We hope you will join the discussion as we take Montaigne as our guide: Tuesday, January 3, at 6:30 p.m. at Main Library; Thursday, January 19, at 11:00 a.m. at West Ashley Branch Library; and here on the blog.

Tuesday, December 6, 2011

Not Fiction Book Discussions List for 2012

We are excited to post the list of titles for 2012, a selection of recent memoirs and biographies!

Why do we love to read about the lives of others? Is it idle curiosity? Wishful thinking? Envy? Schadenfreude? Or are we hoping for ideas for how--or not--to live our own lives?

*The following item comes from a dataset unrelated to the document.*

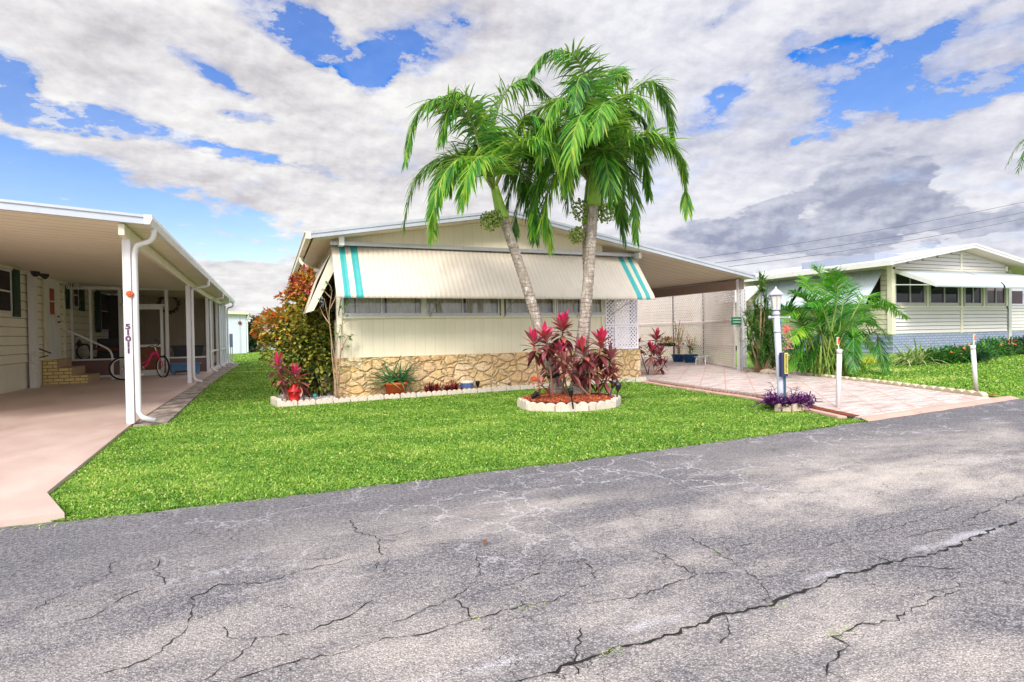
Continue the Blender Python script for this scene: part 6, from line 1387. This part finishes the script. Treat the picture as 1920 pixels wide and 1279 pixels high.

Sarah Bakewell, the author of our January book, How to Live--Or--A Life of Montaigne in One Question and Twenty Attempts at an Answer, notes that Michel Eyquem de Montaigne, a nobleman, government official, and winegrower who lived in France in the 1500s, invented the memoir as we know it and laid the groundwork for blogging, Facebooking, Twittering, talk shows and reality TV, celebrity biopics, and all of the other ways we satisfy the urge to talk about ourselves and satisfy our curiosity about others. Montaigne believed that "each man bears the entire form of the human condition," and that we can understand more about ourselves by contemplating the lives of others. So that will be our task in 2012.

For the complete list of titles, see the right side of this page.

And don't forget the December 2011 discussions of Eaarth: Making a Life on a Tough New Planet by Bill McKibben: Tonight, Tuesday, December 6, at 6:30 p.m. at Main Library and Thursday, December 22, at 11:00 a.m. at West Ashley Branch Library.